The word reaches further than a single role. Apollos and Paul are called "Servants through whom you⁺ believed; and to each as the Lord gave" (1Co 3:5) — apostolic labor itself described in diaconal terms. Paul tells the Thessalonians he "sent Timothy, our brother and coworker under God in the good news of Christ, to establish you⁺, and to comfort [you⁺] concerning your⁺ faith" (1Th 3:2), and he charges Timothy that "If you put the brothers in mind of these things, you will be a good servant of Christ Jesus, nourished in the words of the faith, and of the good doctrine which you have followed [until now]" (1Ti 4:6). Sirach reaches the same conclusion from the other end: "With all your might, love him who made you. And do not forsake his ministers" (Sir 7:30). Whoever feeds the people on the truth holds the title.

The Settled Office

Beside the broader sense, a more concrete office takes shape in the Pastoral Epistles. Paul gives Timothy a charge for the diaconate set parallel to the overseership: "Faithful is the saying, If a man seeks the office of overseer, he desires a good work" (1Ti 3:1) — and then, after the qualifications for that office, "Servants in like manner [must be] grave, not double-tongued, not given to much wine, not greedy of monetary gain; holding the mystery of the faith in a pure conscience" (1Ti 3:8-9). The mystery of the faith is to be carried not only in preached words but in the conscience of the man who carries it.

Tested Before Trusted

A deacon is not a beginner. "And let these also first be proved; then let them serve, if they are blameless" (1Ti 3:10). Service follows scrutiny; the office is granted to a tested character, not to a fresh aspiration.

Household and Wife

The deacon's home is part of his fitness. "Women in like manner [must be] grave, not slanderers, temperate, faithful in all things. Let servants be husbands of one wife, ruling [their] children and their own houses well" (1Ti 3:11-12). The reasoning under the parallel office is given a verse earlier: "but if a man doesn't know how to rule his own house, how will he take care of the church of God?" (1Ti 3:5). What he does at his own table is the test of what he will do at the Lord's.

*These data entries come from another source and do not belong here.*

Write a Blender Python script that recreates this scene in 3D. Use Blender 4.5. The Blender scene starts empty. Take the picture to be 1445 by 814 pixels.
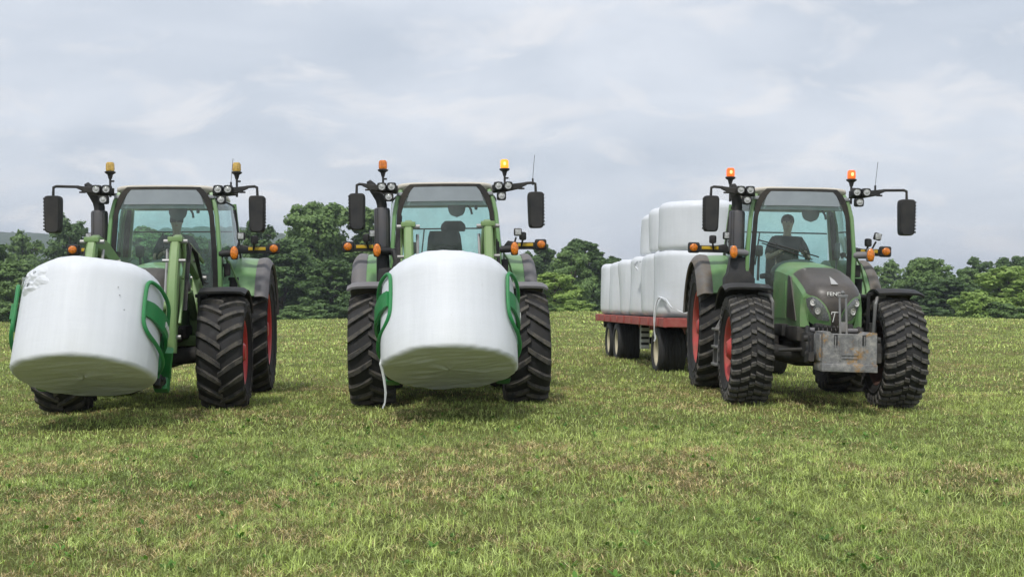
import bpy, bmesh, math, random
import numpy as np
from mathutils import Vector, Matrix, Euler, noise
R = math.radians
PI = math.pi
random.seed(7)
rng = np.random.default_rng(11)
scene = bpy.context.scene
COL = scene.collection

# ------------------------------------------------------------------ helpers
def vlen(v): return math.sqrt(sum(a * a for a in v))

class MB:
    """collects shapes that end up as ONE mesh object"""
    def __init__(s):
        s.v = []; s.f = []; s.m = []
    def add(s, vs, fs, mi=0, M=None):
        o = len(s.v)
        if M is not None:
            vs = [M @ Vector(p) for p in vs]
        s.v += [tuple(p) for p in vs]
        for f in fs:
            s.f.append(tuple(i + o for i in f)); s.m.append(mi)
    def box(s, c, d, rot=None, bev=0.0, mi=0, seg=2):
        bm = bmesh.new()
        bmesh.ops.create_cube(bm, size=1.0)
        bmesh.ops.scale(bm, vec=d, verts=bm.verts)
        if bev > 0:
            bmesh.ops.bevel(bm, geom=list(bm.edges), offset=min(bev, min(d) * .45), segments=seg, profile=.6, affect='EDGES')
        M = Matrix.Translation(c)
        if rot is not None: M = M @ Euler(rot).to_matrix().to_4x4()
        bm.verts.index_update()
        s.add([v.co[:] for v in bm.verts], [[v.index for v in f.verts] for f in bm.faces], mi, M)
        bm.free()
    def hexa(s, pts, mi=0):
        """8 corners: bottom 4 then top 4"""
        s.add(pts, [(3, 2, 1, 0), (4, 5, 6, 7), (0, 1, 5, 4), (1, 2, 6, 5), (2, 3, 7, 6), (3, 0, 4, 7)], mi)
    def tube(s, pts, r, n=8, caps=True, mi=0, closed=False, sx=1.0, sy=1.0, up=None):
        P = [Vector(p) for p in pts]; k = len(P)
        rr = r if isinstance(r, (list, tuple)) else [r] * k
        rings = []
        ref = Vector(up) if up else None
        prev = None
        for i in range(k):
            if closed: t = P[(i + 1) % k] - P[i - 1]
            elif i == 0: t = P[1] - P[0]
            elif i == k - 1: t = P[-1] - P[-2]
            else: t = (P[i + 1] - P[i]).normalized() + (P[i] - P[i - 1]).normalized()
            t.normalize()
            if ref is not None: a = ref - t * ref.dot(t)
            elif prev is None:
                q = Vector((0, 0, 1)) if abs(t.z) < .9 else Vector((0, 1, 0))
                a = q - t * q.dot(t)
            else: a = prev - t * prev.dot(t)
            a.normalize(); prev = a
            b = t.cross(a)
            rings.append([tuple(P[i] + (a * math.cos(2 * PI * j / n) * sx + b * math.sin(2 * PI * j / n) * sy) * rr[i]) for j in range(n)])
        s.loft(rings, caps=caps and not closed, mi=mi, loop=closed)
    def bar(s, pts, w, h, up=(0, 0, 1), mi=0, side=None):
        """rectangular section swept along pts; w across, h along 'up'"""
        P = [Vector(p) for p in pts]; k = len(P); rings = []
        for i in range(k):
            if i == 0: t = P[1] - P[0]
            elif i == k - 1: t = P[-1] - P[-2]
            else: t = (P[i + 1] - P[i]).normalized() + (P[i] - P[i - 1]).normalized()
            t.normalize()
            sd = Vector(side) if side else t.cross(Vector(up))
            sd = (sd - t * sd.dot(t)).normalized()
            u = sd.cross(t).normalized()
            ww = w[i] if isinstance(w, (list, tuple)) else w
            hh = h[i] if isinstance(h, (list, tuple)) else h
            c = min(ww, hh) * .18
            a, b = ww / 2, hh / 2
            loop = [(-a + c, -b), (a - c, -b), (a, -b + c), (a, b - c), (a - c, b), (-a + c, b), (-a, b - c), (-a, -b + c)]
            rings.append([tuple(P[i] + sd * x + u * y) for x, y in loop])
        s.loft(rings, caps=True, mi=mi)
    def loft(s, rings, caps=True, mi=0, loop=False, closed=True):
        n = len(rings[0]); vs = [p for r_ in rings for p in r_]; fs = []
        k = len(rings)
        for i in range(k if loop else k - 1):
            i2 = (i + 1) % k
            for j in range(n if closed else n - 1):
                j2 = (j + 1) % n
                fs.append((i * n + j, i * n + j2, i2 * n + j2, i2 * n + j))
        if caps and not loop:
            fs.append(tuple(range(n))[::-1]); fs.append(tuple((k - 1) * n + j for j in range(n)))
        s.add(vs, fs, mi)
    def lathe(s, prof, n=32, c=(0, 0, 0), axis='x', mi=0, caps=False, M=None):
        """prof: list of (along axis, radius)"""
        rings = []
        for a, r in prof:
            ring = []
            for j in range(n):
                t = 2 * PI * j / n
                if axis == 'x': p = (a, r * math.cos(t), r * math.sin(t))
                elif axis == 'y': p = (r * math.cos(t), a, r * math.sin(t))
                else: p = (r * math.cos(t), r * math.sin(t), a)
                p = Vector(p) + Vector(c)
                if M is not None: p = M @ p
                ring.append(tuple(p))
            rings.append(ring)
        s.loft(rings, caps=caps, mi=mi)
    def ball(s, c, r, n=12, m=8, sc=(1, 1, 1), mi=0):
        pr = [(-math.cos(PI * (i + .02) / (m + .04)), max(1e-4, math.sin(PI * i / m))) for i in range(m + 1)]
        vs0 = len(s.v)
        s.lathe([(a * r, b * r) for a, b in pr], n, axis='z', mi=mi)
        for i in range(vs0, len(s.v)):
            p = s.v[i]; s.v[i] = (p[0] * sc[0] + c[0], p[1] * sc[1] + c[1], p[2] * sc[2] + c[2])
    def sheet(s, fn, nu, nv, th=0.0, mi=0):
        """fn(u,v in 0..1) -> point ; th = thickness towards minus normal"""
        G = [[Vector(fn(i / nu, j / nv)) for i in range(nu + 1)] for j in range(nv + 1)]
        W = nu + 1
        vs = [tuple(p) for row in G for p in row]
        fs = [(j * W + i, j * W + i + 1, (j + 1) * W + i + 1, (j + 1) * W + i) for j in range(nv) for i in range(nu)]
        if th:
            N = []
            for j in range(nv + 1):
                for i in range(nu + 1):
                    a = G[j][min(i + 1, nu)] - G[j][max(i - 1, 0)]
                    b = G[min(j + 1, nv)][i] - G[max(j - 1, 0)][i]
                    nn = a.cross(b)
                    if nn.length > 1e-9: nn.normalize()
                    N.append(nn)
            o = len(vs)
            vs += [tuple(Vector(vs[k]) - N[k] * th) for k in range(o)]
            fs += [tuple(q + o for q in f[::-1]) for f in fs[:]]
            per = [i for i in range(nu)] + [j * W + nu for j in range(nv)] + [nv * W + nu - i for i in range(nu)] + [(nv - j) * W for j in range(nv)]
            for a in range(len(per)):
                p, q = per[a], per[(a + 1) % len(per)]
                fs.append((q, p, p + o, q + o))
        s.add(vs, fs, mi)
    def build(s, name, mats, parent=None, smooth=35, loc=None):
        me = bpy.data.meshes.new(name)
        me.from_pydata(s.v, [], s.f)
        if not isinstance(mats, (list, tuple)): mats = [mats]
        for m in mats: me.materials.append(m)
        if len(mats) > 1: me.polygons.foreach_set('material_index', s.m)
        bm = bmesh.new(); bm.from_mesh(me)
        bmesh.ops.recalc_face_normals(bm, faces=bm.faces)
        bm.to_mesh(me); bm.free()
        if smooth:
            me.polygons.foreach_set('use_smooth', [True] * len(me.polygons))
            me.set_sharp_from_angle(angle=R(smooth))
        me.update()
        o = bpy.data.objects.new(name, me); COL.objects.link(o)
        if parent is not None: o.parent = parent
        if loc is not None: o.location = loc
        return o

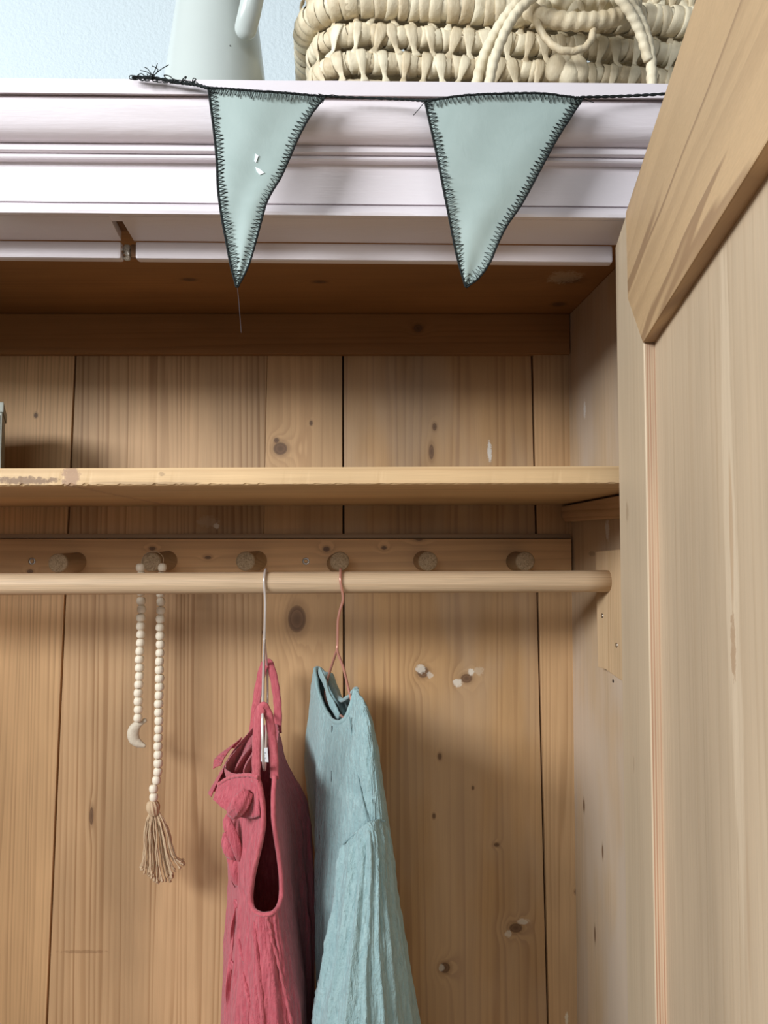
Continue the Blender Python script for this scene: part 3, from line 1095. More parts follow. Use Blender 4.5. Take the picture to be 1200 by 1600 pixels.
def tie_row(z, off, zspan, phase, step=0.0235, lean=0.0):
    pr = rrect(off, z, step=0.002)
    rnd = random.Random(int(z * 1e4) + 5)
    bits = MB()
    row = None
    s, nxt = 0.0, phase
    pts = []
    for i in range(1, len(pr)):
        d = math.hypot(pr[i][0] - pr[i - 1][0], pr[i][1] - pr[i - 1][1])
        s += d
        if s >= nxt:
            nxt += step * rnd.uniform(0.9, 1.1)
            pts.append(i)
    parent = empty('woven_gap', BPt(BW / 2, 0, z), parent=bk)
    for i in pts:
        a, b, nx, ny = pr[i]
        p = BPt(a, b, z)
        q = proj(p)
        rot = math.atan2(ny, nx) + math.pi / 2 + R(5)
        vis = (ny < 0.3 and nx < 0.3) and q[0] < 1110 and p.y < BY + 0.17
        me = rnd.choice(tie_mes)
        if vis:
            o = link('leaf_tie', me, p, parent)
            o.rotation_euler = (0, rnd.uniform(-0.14, 0.14) + lean, rot)
            o.scale = (rnd.uniform(0.8, 1.15), 1, zspan)
        else:
            mt = Matrix.Translation(p) @ Matrix.Rotation(rot, 4, 'Z')
            bits.add([mt @ Vector((v.co.x, v.co.y, v.co.z * zspan)) for v in me.vertices], [tuple(f.vertices) for f in me.polygons])
    if bits.V:
        tag(bits.obj('leaf_ties_behind', M['leaf'], bk, True), kind='stuff')


for k, z in enumerate(rr_):
    coil_row('coil', z, 0.0122, 0.0, k in (1, 2))
    if k + 1 < len(rr_):
        if k < 3:
            tie_row(z - dzr / 2, 0.0, dzr / 0.0335, 0.004 + 0.006 * k)
# lid: a fatter rim that overhangs, one coil above it, then the top closing inward
coil_row('lid_rim', ZL1, 0.0165, 0.012, True)
coil_row('lid_coil', ZL1 + 0.030, 0.0125, 0.002, True)
tie_row(ZL1 + 0.0165, 0.008, 0.8, 0.003)
tie_row(rr_[0] - 0.002 + 0.006, 0.003, 0.95, 0.009, lean=0.35)
zl = ZL1 + 0.040
for k in range(5):
    coil_row('lid_coil', zl + 0.004 * (k == 0), 0.0125, -0.018 - 0.022 * k, False)
    zl += 0.004
top = [BPt(a, b, zl - 0.004) for a, b, _, _ in rrect(-0.128, zl, rc=0.13)]
V, Fc = tube_vf([BPt(0.13, BD / 2, zl), BPt(BW - 0.13, BD / 2, zl)], 0.019, 10)
mesh('lid_coil', V, Fc, M['leaf'], bk, True)
Vf, Ff = box_vf(0.03, BW - 0.03, 0.03, BD - 0.03, ZT + 0.002, ZT + 0.010)
mesh('base', [BPt(a, b, c) for a, b, c in Vf], Ff, M['leaf'], bk)


def wrapped(name, pts, r, k=9, turn=0.011, parent=bk, amp=0.13):
    pth = cr(pts, k)
    L_ = [0.0]
    for i in range(1, len(pth)):
        L_.append(L_[-1] + (pth[i] - pth[i - 1]).length)
    n = max(12, int(L_[-1] / 0.0022))
    q, j = [], 0
    for i in range(n + 1):
        s = L_[-1] * i / n
        while j < len(L_) - 2 and L_[j + 1] < s:
            j += 1
        t = (s - L_[j]) / max(1e-9, L_[j + 1] - L_[j])
        q.append(pth[j].lerp(pth[j + 1], min(1, t)))
    st = L_[-1] / n
    return tube(name, q, lambda i, t, a: r * (1 - amp + amp * 1.6 * abs(math.sin(i * st / turn * math.pi + a / 2))), M['leaf'], parent, 14)


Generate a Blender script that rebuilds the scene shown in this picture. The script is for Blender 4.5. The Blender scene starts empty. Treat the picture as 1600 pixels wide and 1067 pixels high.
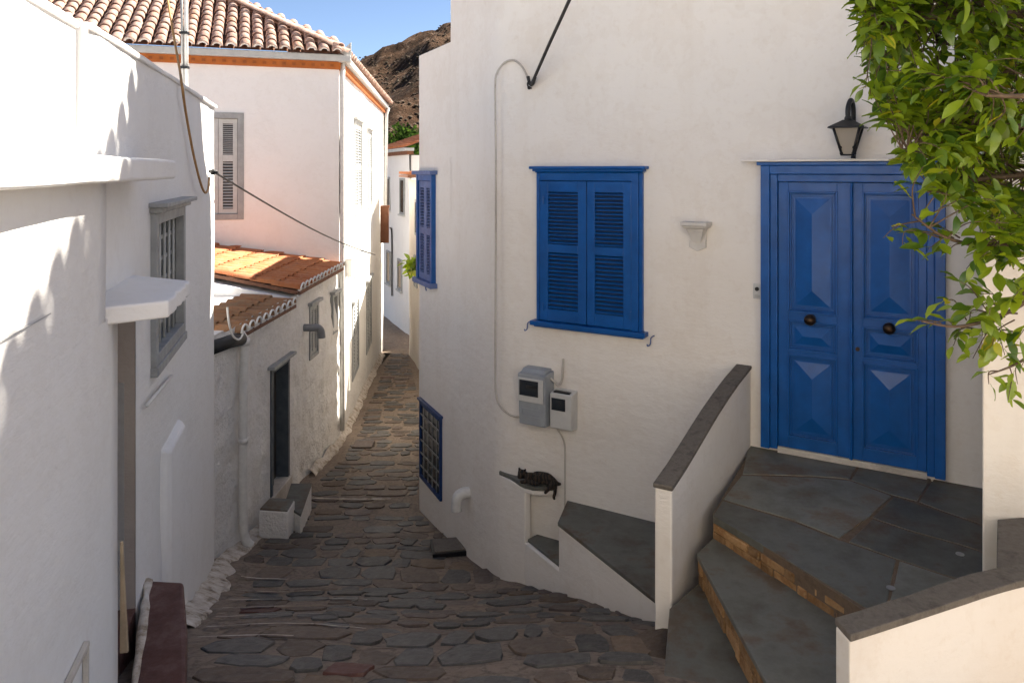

The Reward of Faithful Service

The qualifications close on a promise: "For they having served well gain to themselves a good standing, and great boldness in the faith which is in Christ Jesus" (1Ti 3:13). Faithful diaconate produces a double fruit — standing in the church and confidence before God. The whole instruction is framed by its purpose, "that you may know how men ought to behave themselves in the house of God, which is the church of the living God, the pillar and ground of the truth" (1Ti 3:15).

Phoebe and the Servants of the Church

The diaconate is not narrowed to men alone. Paul opens his greetings at the close of Romans by commending "Phoebe, our sister, and who is a servant of the church that is at Cenchreae" (Ro 16:1). The word standing behind "servant" is the same diakonos that elsewhere names the office. The 1 Timothy charge anticipates this when, between the male qualifications, it pauses on "Women in like manner [must be] grave, not slanderers, temperate, faithful in all things" (1Ti 3:11). The diaconate of Cenchreae and the women charged at Ephesus stand within the same word.

Coworkers, Not Lords

The deacon's title and the deacon's reward both rest on a refusal of self-importance. Paul puts himself and his fellow workers on the lower side of the verb: "For we are God's coworkers: you⁺ are God's husbandry, God's building" (1Co 3:9). Christ's rule that the great will be servant (Mr 10:43) does not exempt the named servants of the church; it explains them. The deacon is the church's standing reminder that the body of Christ is led by those who serve it.